Bugün Ortadoğu’da, Afrika’da, Asya’da karşımıza çıkan fanatik Müslüman grupların tümü, kökünde İhvan-ül Müslimin’e çıkar. Daha sonra Seyyid Kutub’un da katılıp ateşlediği bu hareket; cihat ve dar ül-harp kavramlarını kullanarak Müslüman gençleri kandırmaktadırlar. Dediğim gibi, dış dünyaya karşı savaşacak güçleri olmadığından, emperyalizm bunları kendi ülkelerine karşı savaştırmak için işte böyle İslam görüntülü terimlerle avlar. 

Bunlar, ezilmişliklerini ödünlemek için kendi yönetimleriyle ve biraz farklı inanan öbür Müslümanlarla savaşmayı Allah yolunda savaşmak kabul etmişlerdir. Buna da cihat diyerek kendilerini avuturlar. 

*** 

Sonraki dönemlerde kitlelerini artırmak için seçimler yoluyla iktidarı ele geçirecek yöntemleri de kabul eden bu örgüt, Mısır’da Özgürlük ve Adalet Partisi adıyla örgütlendi ve bunların adayı Muhammet Mursi, yüzde 51 oy alarak cumhurbaşkanı seçildi.
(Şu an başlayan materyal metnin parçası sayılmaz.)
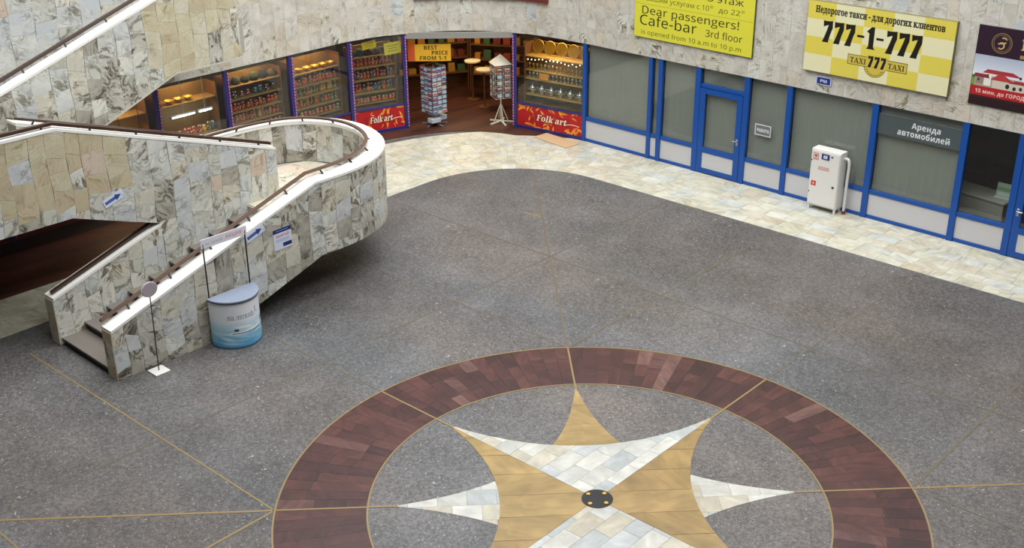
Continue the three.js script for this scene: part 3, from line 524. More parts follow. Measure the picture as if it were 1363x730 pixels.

Lakin, yaptığı işlerle Müslüman Kardeşler’e hizmet ettiği iddiasıyla darbe ile görevden uzaklaştırıldı. 

İşte Merve Kavakçı ve kardeşi, parlamentoyu cihada hizmet eden bir araç olarak gören bu akımdan geliyor.  

Şimdi soruyorum: Ravza Kavakçı, bu cihadı kime karşı yapacak? Türkiye’yi dar ül-harp, yani savaşılacak kâfirlerin ülkesi gören bu kadın, bu ülkeye nasıl bir hizmet verecektir? 

Bu sorunun cevabını öncelikle Kemal Kılıçdaroğlu ve Yeni CHP’lilerden istiyorum.